Twitter’s top Chinese advertisers have included Chinese smartphone maker Xiaomi, online shopping giant Alibaba Group, white goods producer Qingdao Haier and flag carrier Air China.

"We remain committed to this market," Ms Chen said, adding the company's Hong Kong office would remain open.

Twitter confirmed it would retain the Hong Kong office to serve Hong Kong-based clients, but declined to provide further details on Ms Chen’s departure.

The end of Ms Chen’s relationship with Twitter comes at a time when China is urging for greater internet curbs.

The country has condemned foreign social media as a hotbed for fake news and cyberterrorism, sending ominous signals to Western firms that are eyeing a piece of the Chinese market, home to the world’s largest population of internet users.

Cutting global workforce

“When China’s economy was really on fire it created enough smoke to obscure the realities of what foreign tech companies were really going to be permitted to do here,” says Mark Natkin, managing director of Beijing-based Marbridge Consulting.

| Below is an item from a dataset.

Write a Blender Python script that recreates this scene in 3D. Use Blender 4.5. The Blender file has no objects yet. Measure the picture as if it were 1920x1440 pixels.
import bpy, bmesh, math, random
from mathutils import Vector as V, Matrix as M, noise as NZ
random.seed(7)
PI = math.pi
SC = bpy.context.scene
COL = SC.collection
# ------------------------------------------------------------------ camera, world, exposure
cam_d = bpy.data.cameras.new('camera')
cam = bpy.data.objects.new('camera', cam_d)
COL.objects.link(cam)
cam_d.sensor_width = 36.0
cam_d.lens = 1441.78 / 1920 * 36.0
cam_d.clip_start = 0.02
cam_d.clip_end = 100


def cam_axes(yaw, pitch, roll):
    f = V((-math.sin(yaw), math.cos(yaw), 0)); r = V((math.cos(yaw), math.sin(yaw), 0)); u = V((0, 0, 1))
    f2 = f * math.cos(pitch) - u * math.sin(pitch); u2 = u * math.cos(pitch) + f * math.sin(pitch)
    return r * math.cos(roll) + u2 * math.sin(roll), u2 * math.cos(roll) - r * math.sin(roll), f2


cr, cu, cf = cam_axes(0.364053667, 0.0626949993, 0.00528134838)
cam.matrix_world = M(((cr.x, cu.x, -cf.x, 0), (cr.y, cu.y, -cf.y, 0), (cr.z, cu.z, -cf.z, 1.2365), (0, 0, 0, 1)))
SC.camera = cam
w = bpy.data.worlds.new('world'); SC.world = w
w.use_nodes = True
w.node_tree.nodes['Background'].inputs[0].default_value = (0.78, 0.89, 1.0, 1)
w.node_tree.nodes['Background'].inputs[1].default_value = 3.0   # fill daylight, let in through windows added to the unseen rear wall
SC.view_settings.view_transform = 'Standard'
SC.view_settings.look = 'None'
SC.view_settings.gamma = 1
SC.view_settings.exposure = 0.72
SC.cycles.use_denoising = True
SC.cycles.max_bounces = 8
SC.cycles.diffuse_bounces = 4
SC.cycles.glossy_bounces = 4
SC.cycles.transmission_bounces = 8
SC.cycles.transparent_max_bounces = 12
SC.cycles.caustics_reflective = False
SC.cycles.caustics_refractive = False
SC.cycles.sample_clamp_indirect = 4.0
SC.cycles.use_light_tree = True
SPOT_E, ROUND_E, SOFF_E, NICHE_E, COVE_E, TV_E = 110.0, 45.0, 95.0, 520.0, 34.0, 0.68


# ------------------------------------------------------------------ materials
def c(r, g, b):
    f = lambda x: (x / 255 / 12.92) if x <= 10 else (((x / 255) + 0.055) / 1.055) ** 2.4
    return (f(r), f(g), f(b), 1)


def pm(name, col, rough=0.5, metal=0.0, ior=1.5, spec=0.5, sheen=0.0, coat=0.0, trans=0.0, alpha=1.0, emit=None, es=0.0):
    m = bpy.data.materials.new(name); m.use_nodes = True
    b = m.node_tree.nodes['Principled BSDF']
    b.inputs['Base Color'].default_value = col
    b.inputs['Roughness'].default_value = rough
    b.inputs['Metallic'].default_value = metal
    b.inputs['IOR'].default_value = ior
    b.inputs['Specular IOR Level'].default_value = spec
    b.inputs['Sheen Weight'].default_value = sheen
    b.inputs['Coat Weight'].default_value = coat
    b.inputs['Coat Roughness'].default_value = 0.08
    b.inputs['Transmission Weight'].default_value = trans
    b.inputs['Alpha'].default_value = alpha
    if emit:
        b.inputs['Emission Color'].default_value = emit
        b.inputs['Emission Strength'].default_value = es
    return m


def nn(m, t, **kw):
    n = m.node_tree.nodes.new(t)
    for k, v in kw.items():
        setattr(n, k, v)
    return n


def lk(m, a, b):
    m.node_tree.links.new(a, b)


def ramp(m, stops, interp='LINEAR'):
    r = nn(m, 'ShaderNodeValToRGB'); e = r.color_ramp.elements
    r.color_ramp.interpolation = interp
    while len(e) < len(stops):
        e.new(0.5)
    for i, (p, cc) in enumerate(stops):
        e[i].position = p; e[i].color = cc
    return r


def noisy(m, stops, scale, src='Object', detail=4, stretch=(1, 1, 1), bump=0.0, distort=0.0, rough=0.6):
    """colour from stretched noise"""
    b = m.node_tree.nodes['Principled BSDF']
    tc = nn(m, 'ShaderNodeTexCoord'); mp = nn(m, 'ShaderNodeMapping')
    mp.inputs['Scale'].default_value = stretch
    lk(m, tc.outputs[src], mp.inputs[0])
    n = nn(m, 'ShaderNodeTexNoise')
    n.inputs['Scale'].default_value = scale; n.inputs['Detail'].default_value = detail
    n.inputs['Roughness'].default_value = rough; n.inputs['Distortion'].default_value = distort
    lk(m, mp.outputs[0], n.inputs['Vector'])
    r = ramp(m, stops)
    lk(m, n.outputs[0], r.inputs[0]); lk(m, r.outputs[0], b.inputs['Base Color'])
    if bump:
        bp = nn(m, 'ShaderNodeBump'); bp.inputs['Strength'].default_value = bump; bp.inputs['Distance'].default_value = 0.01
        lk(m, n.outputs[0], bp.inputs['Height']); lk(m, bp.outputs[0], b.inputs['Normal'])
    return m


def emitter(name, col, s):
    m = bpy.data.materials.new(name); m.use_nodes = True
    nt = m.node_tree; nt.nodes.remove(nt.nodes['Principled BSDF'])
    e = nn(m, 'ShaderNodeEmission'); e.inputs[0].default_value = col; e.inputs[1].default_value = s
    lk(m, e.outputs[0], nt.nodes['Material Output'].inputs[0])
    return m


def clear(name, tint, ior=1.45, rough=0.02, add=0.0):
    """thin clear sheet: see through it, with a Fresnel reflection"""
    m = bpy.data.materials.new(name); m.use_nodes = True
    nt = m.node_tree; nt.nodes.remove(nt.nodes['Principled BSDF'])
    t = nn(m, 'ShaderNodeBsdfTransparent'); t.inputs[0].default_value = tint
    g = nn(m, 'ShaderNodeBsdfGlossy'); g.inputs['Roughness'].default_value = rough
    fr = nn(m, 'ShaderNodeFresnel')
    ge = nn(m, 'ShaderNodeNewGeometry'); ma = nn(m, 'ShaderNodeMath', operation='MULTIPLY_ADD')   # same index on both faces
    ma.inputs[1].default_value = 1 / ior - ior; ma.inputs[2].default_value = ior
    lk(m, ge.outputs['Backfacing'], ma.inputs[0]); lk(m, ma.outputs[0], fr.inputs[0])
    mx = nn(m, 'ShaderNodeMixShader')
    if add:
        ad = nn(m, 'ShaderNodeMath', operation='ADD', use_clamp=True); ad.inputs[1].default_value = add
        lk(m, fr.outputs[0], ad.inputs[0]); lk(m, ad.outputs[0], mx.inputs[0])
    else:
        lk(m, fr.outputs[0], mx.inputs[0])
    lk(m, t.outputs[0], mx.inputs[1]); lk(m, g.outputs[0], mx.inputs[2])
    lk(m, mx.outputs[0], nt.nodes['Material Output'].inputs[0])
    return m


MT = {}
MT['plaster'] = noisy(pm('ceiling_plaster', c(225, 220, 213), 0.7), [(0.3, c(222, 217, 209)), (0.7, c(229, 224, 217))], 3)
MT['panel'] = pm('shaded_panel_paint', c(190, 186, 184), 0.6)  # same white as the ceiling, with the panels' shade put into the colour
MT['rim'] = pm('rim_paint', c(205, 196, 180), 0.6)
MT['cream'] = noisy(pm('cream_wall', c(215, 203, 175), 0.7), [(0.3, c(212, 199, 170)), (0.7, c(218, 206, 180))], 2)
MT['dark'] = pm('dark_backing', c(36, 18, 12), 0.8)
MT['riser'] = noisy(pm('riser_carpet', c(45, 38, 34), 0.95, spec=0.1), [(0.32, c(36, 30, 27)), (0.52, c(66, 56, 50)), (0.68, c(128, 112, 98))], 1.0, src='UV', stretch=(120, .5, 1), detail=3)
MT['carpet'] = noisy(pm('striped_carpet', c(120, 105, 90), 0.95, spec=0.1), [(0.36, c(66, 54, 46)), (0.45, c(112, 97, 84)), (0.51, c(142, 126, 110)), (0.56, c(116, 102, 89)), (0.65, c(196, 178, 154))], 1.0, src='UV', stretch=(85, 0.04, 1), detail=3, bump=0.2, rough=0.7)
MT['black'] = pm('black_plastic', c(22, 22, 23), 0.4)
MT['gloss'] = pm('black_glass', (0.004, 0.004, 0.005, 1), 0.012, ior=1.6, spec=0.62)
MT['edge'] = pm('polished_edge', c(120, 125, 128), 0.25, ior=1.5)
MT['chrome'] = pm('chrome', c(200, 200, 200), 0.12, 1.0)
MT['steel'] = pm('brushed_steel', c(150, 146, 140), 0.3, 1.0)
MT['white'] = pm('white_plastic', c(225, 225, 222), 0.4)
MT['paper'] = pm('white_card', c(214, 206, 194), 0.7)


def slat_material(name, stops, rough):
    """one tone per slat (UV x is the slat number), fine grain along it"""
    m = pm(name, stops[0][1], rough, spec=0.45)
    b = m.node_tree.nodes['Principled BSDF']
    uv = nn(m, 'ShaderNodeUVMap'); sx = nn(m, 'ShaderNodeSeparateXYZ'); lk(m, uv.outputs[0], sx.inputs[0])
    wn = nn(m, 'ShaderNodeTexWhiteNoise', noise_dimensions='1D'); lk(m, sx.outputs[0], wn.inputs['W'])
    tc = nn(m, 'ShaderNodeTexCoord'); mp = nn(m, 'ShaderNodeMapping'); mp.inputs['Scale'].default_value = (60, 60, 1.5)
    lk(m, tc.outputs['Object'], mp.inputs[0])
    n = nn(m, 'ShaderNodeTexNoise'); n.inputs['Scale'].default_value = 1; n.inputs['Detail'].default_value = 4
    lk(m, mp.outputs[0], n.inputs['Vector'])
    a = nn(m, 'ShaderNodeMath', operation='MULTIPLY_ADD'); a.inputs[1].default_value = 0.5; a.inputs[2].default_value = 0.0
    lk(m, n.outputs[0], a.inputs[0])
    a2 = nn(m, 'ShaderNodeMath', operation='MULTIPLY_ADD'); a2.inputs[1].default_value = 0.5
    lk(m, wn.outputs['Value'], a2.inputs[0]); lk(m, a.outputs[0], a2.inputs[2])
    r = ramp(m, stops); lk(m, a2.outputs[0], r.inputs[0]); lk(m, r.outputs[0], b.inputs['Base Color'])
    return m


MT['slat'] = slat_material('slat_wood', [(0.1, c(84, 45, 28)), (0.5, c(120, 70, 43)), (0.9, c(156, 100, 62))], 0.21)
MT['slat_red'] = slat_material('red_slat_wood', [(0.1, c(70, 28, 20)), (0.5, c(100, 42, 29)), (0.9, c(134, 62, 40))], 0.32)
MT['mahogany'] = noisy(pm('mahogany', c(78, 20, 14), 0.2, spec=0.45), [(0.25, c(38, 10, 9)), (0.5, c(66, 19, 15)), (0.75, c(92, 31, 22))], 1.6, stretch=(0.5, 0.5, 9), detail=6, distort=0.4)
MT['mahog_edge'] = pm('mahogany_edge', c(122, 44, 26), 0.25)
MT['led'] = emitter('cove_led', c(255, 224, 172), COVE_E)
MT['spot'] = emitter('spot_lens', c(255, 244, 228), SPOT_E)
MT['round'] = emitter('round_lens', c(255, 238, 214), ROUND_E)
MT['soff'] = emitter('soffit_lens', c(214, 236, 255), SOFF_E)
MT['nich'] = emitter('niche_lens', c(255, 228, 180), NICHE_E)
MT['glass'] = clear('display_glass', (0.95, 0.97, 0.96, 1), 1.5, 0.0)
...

“You are getting more companies who are beginning to question the value of the investments they are making here.”

The popular but money-losing microblogging service Twitter has moved its Chinese ad sales and support activities to its Apac headquarters in Singapore.

Twitter has been undergoing a significant shake-up, and not only in Asia, announcing in October that it would cut more than 9 per cent of its global workforce to keep costs down.

Parminder Singh, managing director for India, Southeast Asia and the Middle East, left the company in early November.